Bill would help dyslexic students


By Elise Franco

efranco@vindy.com

Austintown

A school district administrator’s personal experiences with dyslexia give him a better understanding of the intervention students with similar disabilities need to excel.

Vince Colaluca, Austintown superintendent, said he spent his elementary school years in reading intervention classes, but no one ever acknowledged that he might be dyslexic.

“Back in the ’70s when I was in elementary school, they knew some kids weren’t good readers, but they didn’t know why,” he said.

Colaluca, whose mild case causes him to sometimes invert numbers, said dyslexia isn’t recognized as an identifiable disability.

Dyslexia is described as a specific learning disorder that is neurological in origin and characterized by unexpected difficulties with accurate or fluent word recognition, poor spelling and decoding abilities not consistent with the person’s intelligence, motivation and sensory capabilities.

He said students who have reading issues undergo testing to determine their level of intervention, but the testing only reveals that the child has trouble with cognitive processing.

Though Austintown, like other school districts, has intervention courses in place for students, the curriculum isn’t tailored specifically to those with dyslexia.

Dyslexic children, like children with any learning disability, need intervention that supplements their normal classroom time, Colaluca said.

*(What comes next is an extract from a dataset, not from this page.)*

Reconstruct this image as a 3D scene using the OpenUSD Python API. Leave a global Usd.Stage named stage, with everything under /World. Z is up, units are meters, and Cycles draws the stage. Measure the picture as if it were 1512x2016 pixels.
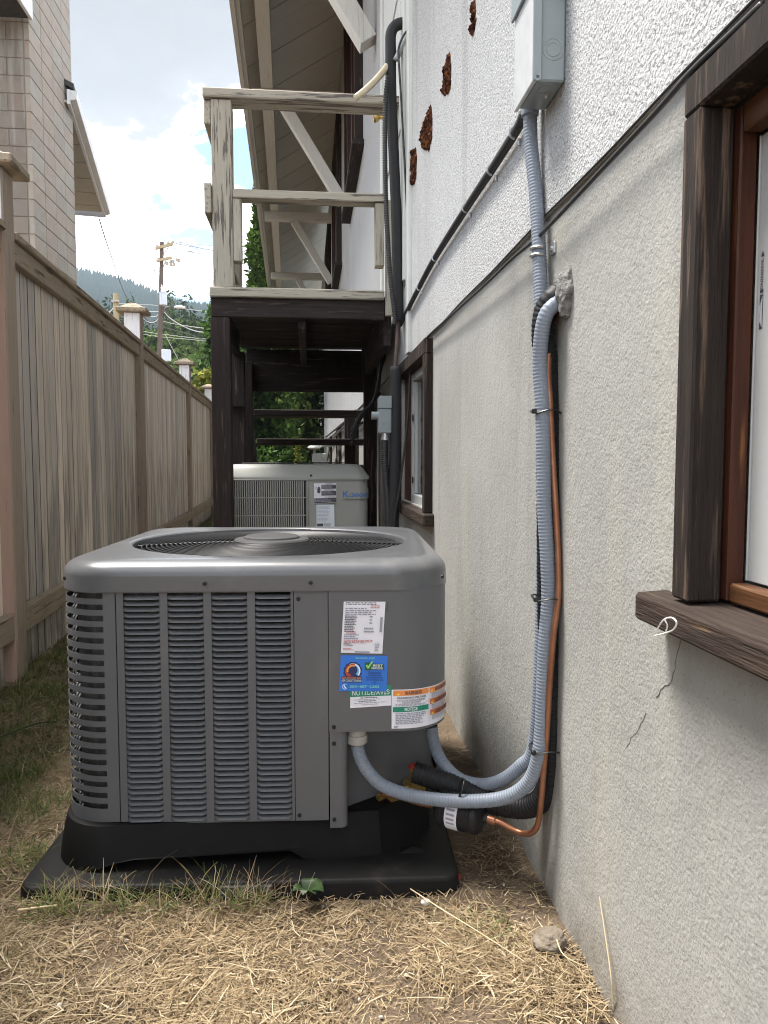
import math, random
import numpy as np, trimesh, usdkit, meshkit
from shapely.geometry import Polygon, Point, box as sbox
from pxr import Usd, UsdGeom, UsdLux, UsdShade, Gf, Sdf, Vt

stage = Usd.Stage.CreateInMemory()
UsdGeom.Xform.Define(stage, '/World')
UsdGeom.Scope.Define(stage, '/World/Looks')

# ---------------------------------------------------------------- camera, sky, sun, exposure
EXPOSURE = 2.08
SUN_DIR = np.array([-0.37, 0.22, 1.1]); SUN_DIR /= np.linalg.norm(SUN_DIR)
SUN_I, SUN_ANGLE = 0.72, 18.0
SKY_STRENGTH = 0.10
EYE_H = 0.86
FPX = 1500.0                       # focal length in pixels of a 1512 x 2016 picture
pit = math.atan(103 / FPX); yaw = math.atan(148 / FPX * math.cos(pit))
Fw = np.array([math.sin(yaw) * math.cos(pit), math.cos(yaw) * math.cos(pit), -math.sin(pit)])
Rt = np.array([math.cos(yaw), -math.sin(yaw), 0.0]); Up = np.cross(Rt, Fw)
EYE = np.array([0, 0, EYE_H])
cam = UsdGeom.Camera.Define(stage, '/World/camera')
cam.AddTransformOp().Set(Gf.Matrix4d(*Rt, 0, *Up, 0, *(-Fw), 0, *EYE, 1))
cam.CreateHorizontalApertureAttr(36.0); cam.CreateFocalLengthAttr(36.0 * FPX / 1512)
cam.CreateVerticalApertureAttr(48.0)
cam.CreateClippingRangeAttr(Gf.Vec2f(0.05, 20000)); cam.CreateExposureAttr(EXPOSURE)
elev = math.asin(SUN_DIR[2]); srot = math.atan2(SUN_DIR[0], SUN_DIR[1])
sun = UsdLux.DistantLight.Define(stage, '/World/sun')
sun.CreateIntensityAttr(SUN_I); sun.CreateAngleAttr(SUN_ANGLE); sun.CreateNormalizeAttr(True)
sun.CreateColorAttr(Gf.Vec3f(1.0, 0.95, 0.88))
z_ = SUN_DIR; x_ = np.cross([0, 0, 1.0], z_); x_ /= np.linalg.norm(x_); y_ = np.cross(z_, x_)
sun.AddTransformOp().Set(Gf.Matrix4d(*x_, 0, *y_, 0, *z_, 0, 0, 0, 0, 1))

def ray(px, py): return Fw + Rt * (px - 756) / FPX + Up * (1008 - py) / FPX
def on(ax, v, px, py):             # the point of a plane (x, y or z = v) seen at that spot of the photograph
    r = ray(px, py); return EYE + r * ((v - EYE[ax]) / r[ax])
def PX(v, px, py): return on(0, v, px, py)
def PY(v, px, py): return on(1, v, px, py)
def PZ(v, px, py): return on(2, v, px, py)
def unit(v): v = np.asarray(v, float); return v / np.linalg.norm(v)

L = '/World/Looks/'
mixn = lambda: None
def sky_material():
    d0 = unit(ray(285, -110)); d1 = unit(ray(330, 330))
    n = {'tc': ('texture_coordinate', {}),
         'sky': ('sky_texture', {'sky_type': 'single_scattering', 'sun_disc': False, 'sun_elevation': elev, 'sun_rotation': srot, 'aerosol_density': 1.0}),
         'sat': ('hsv', {'saturation': 1.15, 'value': 0.62}),
         'map': ('mapping', {'scale': (1, 1, 1.7), 'rotation': (0, 0, -0.70), 'location': (2.37, 0.2, 1.2)}),
         'n1': ('noise_texture', {'scale': 3.4, 'detail': 9, 'roughness': 0.58, 'distortion': 0.15}),
         'cov': ('map_range', {'from_min': 0.45, 'from_max': 0.49, 'range_type': 'smoothstep', 'clamp': True}),
         'n2': ('noise_texture', {'scale': 2.0, 'detail': 6, 'roughness': 0.55}),
         'sep': ('vector_math', {'math_type': 'dot_product', 'vector2': tuple(d0)}),
         'blob': ('map_range', {'from_min': 1.0035, 'from_max': 1.0145, 'to_min': 0.0, 'to_max': 0.40, 'range_type': 'smoothstep', 'clamp': True}),
         'dotb': ('vector_math', {'math_type': 'dot_product', 'vector2': tuple(d1)}),
         'blob2': ('map_range', {'from_min': 0.975, 'from_max': 0.998, 'to_min': 0.0, 'to_max': 0.02, 'range_type': 'smoothstep', 'clamp': True}),
         'wob': ('math', {'math_type': 'multiply_add', 'value2': 0.05}),
         'add': ('math', {'math_type': 'add'}), 'addc': ('math', {'math_type': 'add'}), 'addc2': ('math', {'math_type': 'add'}),
         'sub': ('math', {'math_type': 'subtract'}),
         'shade': ('rgb_ramp', {'ramp': [(0.0, (1, 1, 1)), (0.66, (0.98, 0.985, 1.0)), (0.79, (0.245, 0.252, 0.265)), (1.0, (0.19, 0.196, 0.206))]}),
         'cl': ('vector_math', {'math_type': 'scale', 'scale': 6.2}),
         'mix': ('mix_color', {}),
         'bg': ('background_shader', {'strength': SKY_STRENGTH})}
    l = [('tc.generated', 'map.vector'), ('map.vector', 'n1.vector'), ('map.vector', 'n2.vector'), ('tc.generated', 'sep.vector1'), ('n1.fac', 'wob.value1'), ('sep.value', 'wob.value3'), ('wob.value', 'blob.value'),
         ('tc.generated', 'dotb.vector1'), ('dotb.value', 'blob2.value'),
         ('n1.fac', 'addc.value1'), ('blob.result', 'addc.value2'), ('addc.value', 'addc2.value1'), ('blob2.result', 'addc2.value2'), ('addc2.value', 'cov.value'),
         ('n2.fac', 'add.value1'), ('blob.result', 'add.value2'), ('add.value', 'sub.value1'), ('blob2.result', 'sub.value2'), ('sub.value', 'shade.fac'),
         ('shade.color', 'cl.vector1'), ('sky.color', 'sat.color'),
         ('sat.color', 'mix.a'), ('cl.vector', 'mix.b'), ('cov.result', 'mix.fac'), ('mix.result', 'bg.color')]
    return usdkit.material(stage, L + 'sky', n, l, surface='bg.background')
dome = UsdLux.DomeLight.Define(stage, '/World/sky')
dome.CreateIntensityAttr(1.0)
UsdShade.MaterialBindingAPI.Apply(dome.GetPrim()).Bind(sky_material())
dome.GetPrim().SetCustomDataByKey('kind', 'structure')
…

“Children who aren’t reading at their grade level need 30 to 90 extra minutes of reading instruction per day to get them to where they need to be,” he said. “Our goal is to make that time on top of core instruction and not instead of core instruction.”

Two weeks ago, however, the Ohio House of Representatives approved House Bill 96, which would categorize dyslexia as a specific learning disability and require one Ohio school to adopt a pilot project, said state Rep. Robert Hagan of Youngstown, D-60th.

He said the pilot project’s goal is to provide early screening and intervention services with the intent to eventually start similar programs across the state.

“We’ve been pushing this issue for many years,” he said. “It’s become more important because people started to recognize that it’s serious enough that you had to make room for it in the learning process.”

Hagan said the bill must go to the Senate Health Committee then to the full Senate floor for a vote. He said if it comes back to the House for approval without any changes it could go into effect July 1.

“Any impediment that interferes with the education of a child has to be rectified so there are no excuses about how a child can learn,” he said. “In many cases, children go through school without anyone recognizing the problems, and they continue to have problems later in life.”